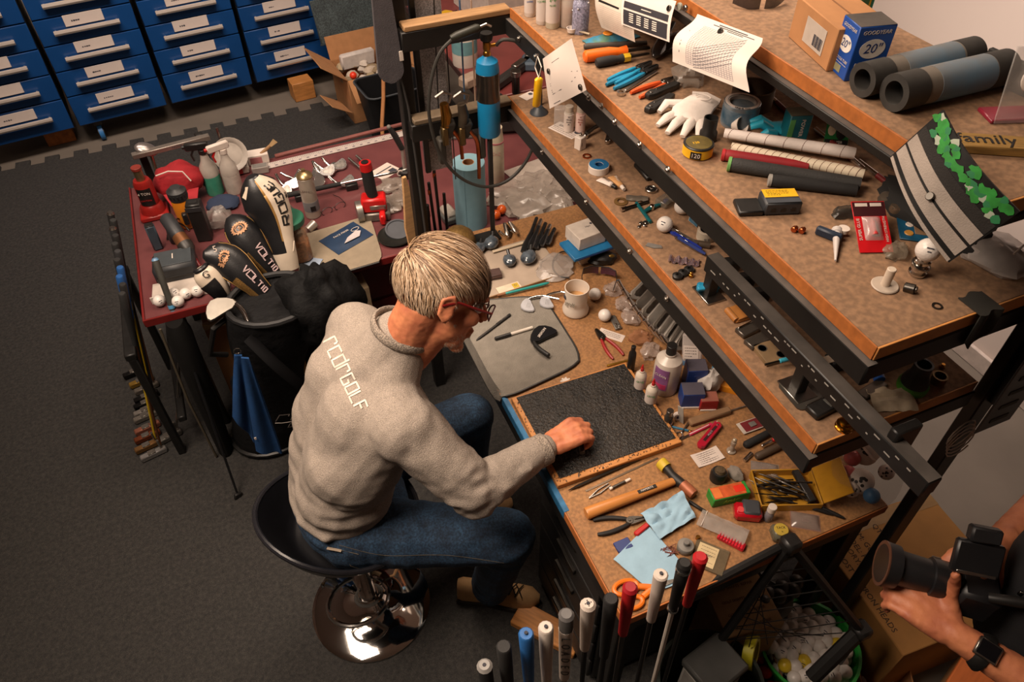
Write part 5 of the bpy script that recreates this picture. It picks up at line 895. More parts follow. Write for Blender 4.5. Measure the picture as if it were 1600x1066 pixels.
# hammer, pliers, wipes
c, rz, L = lay((915, 808), (1052, 757), BZ, .016); t = T('mallet', 'wooden handled mallet with yellow and copper faces lying on the bench', 'hammer', c, rz)
HW = mat('b9793c', .4, var=.12, sca=14, stretch=(1, 9, 9)); part(G().tube([(-L/2, 0, 0), (-L/2+.004, 0, 0), (-L*.2, 0, 0), (L*.2, 0, 0), (L/2, 0, 0)], [(.013, .015), (.0145, .017), (.0135, .016), (.010, .013), (.009, .011)], 12), 'handle', HW, t)
part(G().box(.055, .010, .001, (L*.18, 0, .0115), .0003), 'black_label', BLK, t); txt('NAPERITE', .0085, WHT, t, (L*.18, 0, .0122), (0, 0, 0))
hx = L/2+.014; part(G().tube([(hx-.012, .045, 0), (hx-.010, .022, 0), (hx-.006, 0, 0), (hx+.002, -.02, 0)], [.013, .011, .014, .013], 14), 'head', mat('23211f', .5, .3), t); part(G().tube([(hx-.017, .068, 0), (hx-.0165, .066, 0), (hx-.012, .044, 0)], [.016, .017, .017], 18), 'yellow_face', mat('c0a42a', .5), t); part(G().tube([(hx+.002, -.018, 0), (hx+.007, -.04, 0), (hx+.012, -.058, 0)], [.015, .016, .014], 16), 'copper_face', mat('9a5a3c', .5, .3, var=.3), t)
pliers('long_pliers', 'black handled pliers lying open below the mallet', (1008, 812), (930, 826), BZ, mat('1f1d1c', .6), DSTL, .016, .0058)
c, rz, L = lay((888, 768), (1062, 690), BZ, .005); t = T('steel_rod', 'long thin steel rod lying along the lower edge of the black board', 'rod', c, rz); part(G().tube([(-L/2, 0, 0), (-L*.42, 0, 0), (L*.45, 0, 0), (L/2, 0, 0)], [.001, .0045, .0045, .003], 8), 'rod', DSTL, t); part(G().tube([(L*.2, 0, 0), (L*.46, 0, 0)], .0047, 8), 'bright_band', STL, t)
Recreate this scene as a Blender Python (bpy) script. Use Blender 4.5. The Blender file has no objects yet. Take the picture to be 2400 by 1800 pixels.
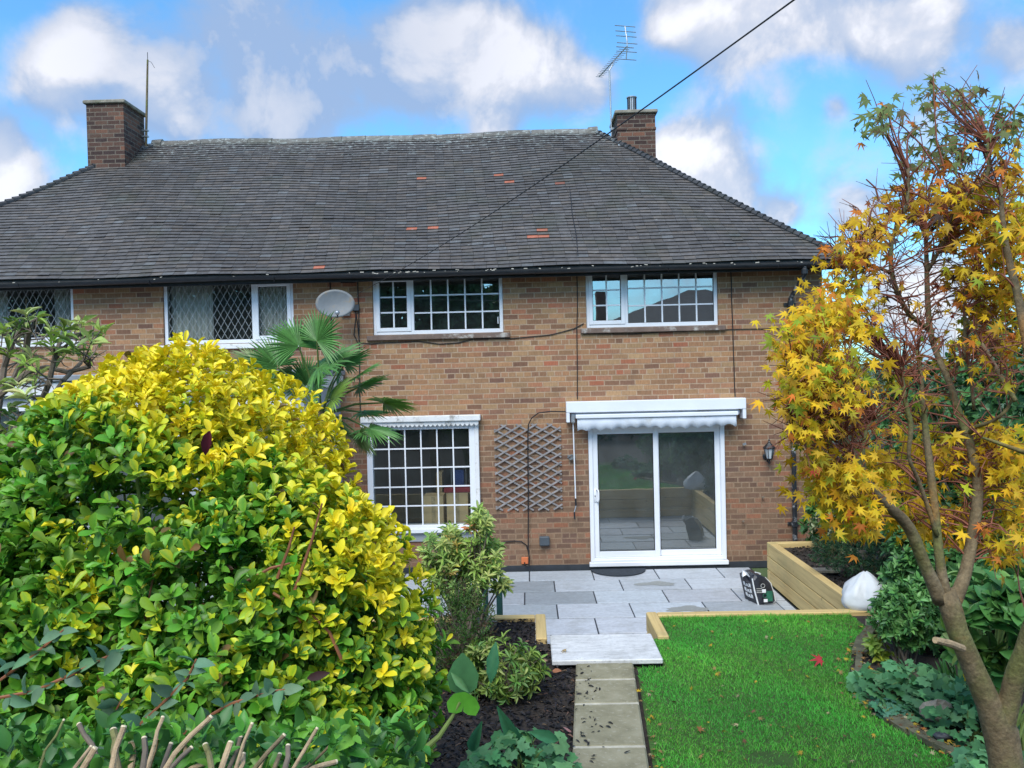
import bpy, math, random
import numpy as np
from mathutils import Vector, Matrix

C = bpy.context.scene.collection
R = random.Random(7)
NP = np.random.default_rng(11)
sc = bpy.context.scene

# ------------------------------------------------------------------ camera
F_PX, IW, IH = 1900.0, 2400.0, 1800.0
YAW, PITCH, ROLL = 0.0188, 0.0154, math.radians(1.35)
CAM = Vector((0.0, -12.0, 2.95))
fwd = Vector((-math.sin(YAW)*math.cos(PITCH), math.cos(YAW)*math.cos(PITCH), -math.sin(PITCH)))
r0 = Vector((math.cos(YAW), math.sin(YAW), 0))
u0 = r0.cross(fwd)
right = r0*math.cos(ROLL) - u0*math.sin(ROLL)
up = u0*math.cos(ROLL) + r0*math.sin(ROLL)
cd = bpy.data.cameras.new('camera'); cam = bpy.data.objects.new('camera', cd); C.objects.link(cam)
M3 = Matrix((right, up, -fwd)).transposed()
cam.matrix_world = Matrix.Translation(CAM) @ M3.to_4x4()
cd.sensor_width = 36.0; cd.lens = 36.0*F_PX/IW
cd.clip_start = 0.05; cd.clip_end = 5000
sc.camera = cam

def ray(px, py):
    return (right*((px-IW/2)/F_PX) + up*((IH/2-py)/F_PX) + fwd)
def PY(px, py, y=0.0):                      # measured photo point -> point on the plane y
    d = ray(px, py); t = (y-CAM.y)/d.y
    return CAM + d*t
def PZ(px, py, z):                          # measured photo point -> point on the level z
    d = ray(px, py); t = (z-CAM.z)/d.z
    return CAM + d*t
def PD(px, py, dist):                       # point at a distance in front of the camera
    return PY(px, py, CAM.y+dist)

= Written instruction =
Keep every word of the data as it is when you write it out, but drop the pictures.

= Result of the task =
Write part 5 of the bpy script that recreates this picture. It picks up at line 895. More parts follow. Write for Blender 4.5. Measure the picture as if it were 1600x1066 pixels.
# hammer, pliers, wipes
c, rz, L = lay((915, 808), (1052, 757), BZ, .016); t = T('mallet', 'wooden handled mallet with yellow and copper faces lying on the bench', 'hammer', c, rz)
HW = mat('b9793c', .4, var=.12, sca=14, stretch=(1, 9, 9)); part(G().tube([(-L/2, 0, 0), (-L/2+.004, 0, 0), (-L*.2, 0, 0), (L*.2, 0, 0), (L/2, 0, 0)], [(.013, .015), (.0145, .017), (.0135, .016), (.010, .013), (.009, .011)], 12), 'handle', HW, t)
part(G().box(.055, .010, .001, (L*.18, 0, .0115), .0003), 'black_label', BLK, t); txt('NAPERITE', .0085, WHT, t, (L*.18, 0, .0122), (0, 0, 0))
hx = L/2+.014; part(G().tube([(hx-.012, .045, 0), (hx-.010, .022, 0), (hx-.006, 0, 0), (hx+.002, -.02, 0)], [.013, .011, .014, .013], 14), 'head', mat('23211f', .5, .3), t); part(G().tube([(hx-.017, .068, 0), (hx-.0165, .066, 0), (hx-.012, .044, 0)], [.016, .017, .017], 18), 'yellow_face', mat('c0a42a', .5), t); part(G().tube([(hx+.002, -.018, 0), (hx+.007, -.04, 0), (hx+.012, -.058, 0)], [.015, .016, .014], 16), 'copper_face', mat('9a5a3c', .5, .3, var=.3), t)
pliers('long_pliers', 'black handled pliers lying open below the mallet', (1008, 812), (930, 826), BZ, mat('1f1d1c', .6), DSTL, .016, .0058)
c, rz, L = lay((888, 768), (1062, 690), BZ, .005); t = T('steel_rod', 'long thin steel rod lying along the lower edge of the black board', 'rod', c, rz); part(G().tube([(-L/2, 0, 0), (-L*.42, 0, 0), (L*.45, 0, 0), (L/2, 0, 0)], [.001, .0045, .0045, .003], 8), 'rod', DSTL, t); part(G().tube([(L*.2, 0, 0), (L*.46, 0, 0)], .0047, 8), 'bright_band', STL, t)
Recreate this scene as a Blender Python (bpy) script. Use Blender 4.5. The Blender file has no objects yet. Take the picture to be 2400 by 1800 pixels.
import bpy, math, random
import numpy as np
from mathutils import Vector, Matrix

C = bpy.context.scene.collection
R = random.Random(7)
NP = np.random.default_rng(11)
sc = bpy.context.scene

# ------------------------------------------------------------------ camera
F_PX, IW, IH = 1900.0, 2400.0, 1800.0
YAW, PITCH, ROLL = 0.0188, 0.0154, math.radians(1.35)
CAM = Vector((0.0, -12.0, 2.95))
fwd = Vector((-math.sin(YAW)*math.cos(PITCH), math.cos(YAW)*math.cos(PITCH), -math.sin(PITCH)))
r0 = Vector((math.cos(YAW), math.sin(YAW), 0))
u0 = r0.cross(fwd)
right = r0*math.cos(ROLL) - u0*math.sin(ROLL)
up = u0*math.cos(ROLL) + r0*math.sin(ROLL)
cd = bpy.data.cameras.new('camera'); cam = bpy.data.objects.new('camera', cd); C.objects.link(cam)
M3 = Matrix((right, up, -fwd)).transposed()
cam.matrix_world = Matrix.Translation(CAM) @ M3.to_4x4()
cd.sensor_width = 36.0; cd.lens = 36.0*F_PX/IW
cd.clip_start = 0.05; cd.clip_end = 5000
sc.camera = cam

def ray(px, py):
    return (right*((px-IW/2)/F_PX) + up*((IH/2-py)/F_PX) + fwd)
def PY(px, py, y=0.0):                      # measured photo point -> point on the plane y
    d = ray(px, py); t = (y-CAM.y)/d.y
    return CAM + d*t
def PZ(px, py, z):                          # measured photo point -> point on the level z
    d = ray(px, py); t = (z-CAM.z)/d.z
    return CAM + d*t
def PD(px, py, dist):                       # point at a distance in front of the camera
    return PY(px, py, CAM.y+dist)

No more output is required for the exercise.